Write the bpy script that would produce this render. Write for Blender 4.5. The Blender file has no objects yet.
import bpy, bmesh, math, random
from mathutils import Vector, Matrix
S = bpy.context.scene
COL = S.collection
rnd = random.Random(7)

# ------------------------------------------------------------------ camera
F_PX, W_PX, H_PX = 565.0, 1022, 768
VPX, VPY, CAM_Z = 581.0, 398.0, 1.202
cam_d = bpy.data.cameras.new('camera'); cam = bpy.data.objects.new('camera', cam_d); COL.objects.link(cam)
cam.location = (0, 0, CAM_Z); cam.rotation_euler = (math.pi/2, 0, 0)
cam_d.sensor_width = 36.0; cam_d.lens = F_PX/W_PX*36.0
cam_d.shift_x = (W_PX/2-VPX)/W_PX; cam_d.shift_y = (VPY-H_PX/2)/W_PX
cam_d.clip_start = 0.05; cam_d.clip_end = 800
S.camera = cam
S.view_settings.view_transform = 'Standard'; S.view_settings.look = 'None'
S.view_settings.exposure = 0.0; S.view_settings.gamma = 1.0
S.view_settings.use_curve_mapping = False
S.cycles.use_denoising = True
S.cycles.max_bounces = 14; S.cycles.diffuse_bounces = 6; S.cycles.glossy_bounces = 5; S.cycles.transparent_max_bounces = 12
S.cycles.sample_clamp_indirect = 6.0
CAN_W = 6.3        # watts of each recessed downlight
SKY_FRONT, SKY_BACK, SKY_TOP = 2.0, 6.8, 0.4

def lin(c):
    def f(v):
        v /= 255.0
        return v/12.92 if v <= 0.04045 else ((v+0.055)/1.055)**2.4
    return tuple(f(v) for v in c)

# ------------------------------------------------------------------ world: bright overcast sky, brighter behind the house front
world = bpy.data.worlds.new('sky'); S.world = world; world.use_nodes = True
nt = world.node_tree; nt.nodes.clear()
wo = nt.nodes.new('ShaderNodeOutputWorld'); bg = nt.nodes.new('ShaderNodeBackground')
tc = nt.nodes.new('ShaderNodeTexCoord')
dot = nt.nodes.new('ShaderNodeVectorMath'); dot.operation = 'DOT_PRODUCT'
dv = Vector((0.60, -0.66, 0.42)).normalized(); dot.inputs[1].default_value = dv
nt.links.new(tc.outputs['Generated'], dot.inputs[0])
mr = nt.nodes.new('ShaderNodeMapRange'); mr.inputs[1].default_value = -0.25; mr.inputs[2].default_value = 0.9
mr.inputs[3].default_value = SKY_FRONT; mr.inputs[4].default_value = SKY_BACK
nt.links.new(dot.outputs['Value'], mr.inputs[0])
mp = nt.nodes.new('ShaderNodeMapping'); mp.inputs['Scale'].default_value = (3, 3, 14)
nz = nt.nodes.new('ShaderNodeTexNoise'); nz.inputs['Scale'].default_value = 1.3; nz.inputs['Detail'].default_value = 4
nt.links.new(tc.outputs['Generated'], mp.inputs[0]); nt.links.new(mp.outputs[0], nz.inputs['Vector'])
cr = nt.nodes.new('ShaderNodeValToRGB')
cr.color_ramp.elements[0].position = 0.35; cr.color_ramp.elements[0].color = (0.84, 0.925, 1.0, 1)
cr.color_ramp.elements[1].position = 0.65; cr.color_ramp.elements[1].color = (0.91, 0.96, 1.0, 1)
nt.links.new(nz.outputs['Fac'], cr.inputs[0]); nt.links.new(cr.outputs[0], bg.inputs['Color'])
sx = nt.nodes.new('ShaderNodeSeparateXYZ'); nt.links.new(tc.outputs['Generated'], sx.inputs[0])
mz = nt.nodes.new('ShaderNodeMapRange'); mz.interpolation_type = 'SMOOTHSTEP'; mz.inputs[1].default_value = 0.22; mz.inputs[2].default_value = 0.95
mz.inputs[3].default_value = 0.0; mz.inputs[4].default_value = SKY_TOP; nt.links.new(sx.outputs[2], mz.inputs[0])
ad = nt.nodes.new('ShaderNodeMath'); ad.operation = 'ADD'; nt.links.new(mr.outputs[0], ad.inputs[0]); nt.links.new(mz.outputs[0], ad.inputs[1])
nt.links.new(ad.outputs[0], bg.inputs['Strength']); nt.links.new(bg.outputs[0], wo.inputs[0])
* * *
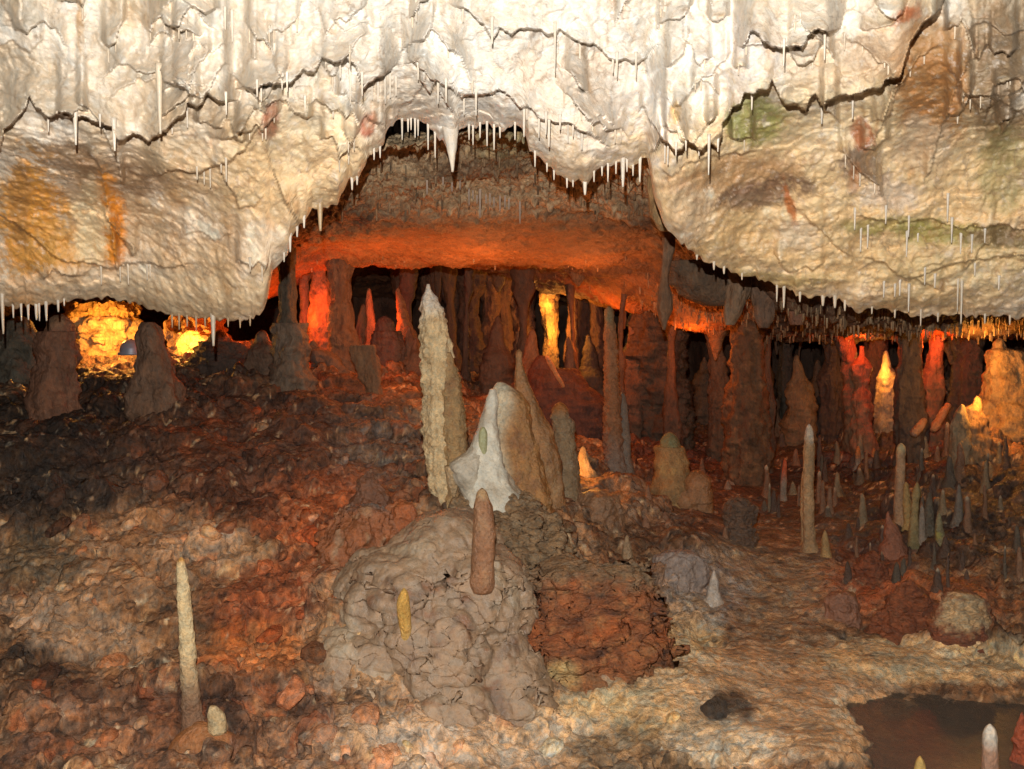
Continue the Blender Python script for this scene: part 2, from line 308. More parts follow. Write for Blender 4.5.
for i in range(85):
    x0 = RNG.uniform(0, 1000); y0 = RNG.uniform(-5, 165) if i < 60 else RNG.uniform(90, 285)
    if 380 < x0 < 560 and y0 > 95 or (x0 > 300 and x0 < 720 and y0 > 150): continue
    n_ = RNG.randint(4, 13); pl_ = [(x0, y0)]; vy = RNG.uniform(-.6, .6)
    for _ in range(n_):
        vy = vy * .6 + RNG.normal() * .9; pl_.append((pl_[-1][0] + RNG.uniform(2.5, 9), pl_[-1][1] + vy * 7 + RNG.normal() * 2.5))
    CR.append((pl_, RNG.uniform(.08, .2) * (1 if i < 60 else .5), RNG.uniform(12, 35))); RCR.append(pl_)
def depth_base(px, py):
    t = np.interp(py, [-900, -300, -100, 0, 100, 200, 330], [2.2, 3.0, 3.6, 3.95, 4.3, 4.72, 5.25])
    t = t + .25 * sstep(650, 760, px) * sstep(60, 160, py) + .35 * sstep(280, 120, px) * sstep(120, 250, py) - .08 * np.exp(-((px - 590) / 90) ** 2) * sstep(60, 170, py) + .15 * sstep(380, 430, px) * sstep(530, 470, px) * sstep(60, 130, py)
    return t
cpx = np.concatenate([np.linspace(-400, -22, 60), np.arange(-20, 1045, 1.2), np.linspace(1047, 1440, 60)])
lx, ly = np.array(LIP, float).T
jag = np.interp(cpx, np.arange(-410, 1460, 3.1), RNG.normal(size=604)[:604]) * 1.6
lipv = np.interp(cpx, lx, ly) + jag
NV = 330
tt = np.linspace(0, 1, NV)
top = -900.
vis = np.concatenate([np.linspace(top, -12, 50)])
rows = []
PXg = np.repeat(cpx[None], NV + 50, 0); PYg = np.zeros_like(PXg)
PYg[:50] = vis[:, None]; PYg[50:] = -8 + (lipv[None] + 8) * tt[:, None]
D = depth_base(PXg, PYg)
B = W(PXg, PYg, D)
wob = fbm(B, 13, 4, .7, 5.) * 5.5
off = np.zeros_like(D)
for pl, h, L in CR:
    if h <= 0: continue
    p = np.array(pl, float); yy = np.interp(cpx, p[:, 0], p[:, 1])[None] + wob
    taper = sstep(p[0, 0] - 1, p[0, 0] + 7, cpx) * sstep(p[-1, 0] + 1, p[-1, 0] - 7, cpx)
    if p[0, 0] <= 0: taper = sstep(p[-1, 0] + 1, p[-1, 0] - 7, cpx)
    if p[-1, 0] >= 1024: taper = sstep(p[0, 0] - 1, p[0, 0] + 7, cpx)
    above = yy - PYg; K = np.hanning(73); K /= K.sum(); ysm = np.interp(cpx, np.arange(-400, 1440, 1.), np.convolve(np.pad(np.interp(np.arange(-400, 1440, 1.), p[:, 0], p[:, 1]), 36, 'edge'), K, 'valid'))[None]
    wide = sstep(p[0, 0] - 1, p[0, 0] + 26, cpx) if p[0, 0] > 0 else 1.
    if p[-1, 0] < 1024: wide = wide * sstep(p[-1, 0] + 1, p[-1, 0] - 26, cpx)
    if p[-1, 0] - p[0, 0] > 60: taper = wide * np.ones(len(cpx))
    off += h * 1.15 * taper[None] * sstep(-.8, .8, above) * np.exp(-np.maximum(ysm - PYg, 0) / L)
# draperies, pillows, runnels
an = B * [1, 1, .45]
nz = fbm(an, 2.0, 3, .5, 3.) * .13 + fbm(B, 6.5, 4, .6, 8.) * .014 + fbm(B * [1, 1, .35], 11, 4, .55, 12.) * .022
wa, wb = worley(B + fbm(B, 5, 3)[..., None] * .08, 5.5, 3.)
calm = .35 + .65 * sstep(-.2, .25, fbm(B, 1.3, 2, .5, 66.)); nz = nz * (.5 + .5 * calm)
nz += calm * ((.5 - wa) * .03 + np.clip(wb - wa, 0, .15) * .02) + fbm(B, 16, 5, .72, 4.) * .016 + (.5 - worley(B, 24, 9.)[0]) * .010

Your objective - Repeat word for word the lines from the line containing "Write the bpy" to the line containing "rnd = random.Random(7)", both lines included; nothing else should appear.

Output below -
Write the bpy script that would produce this render. Write for Blender 4.5. The Blender file has no objects yet.
import bpy, bmesh, math, random
from mathutils import Vector, Matrix
S = bpy.context.scene
COL = S.collection
rnd = random.Random(7)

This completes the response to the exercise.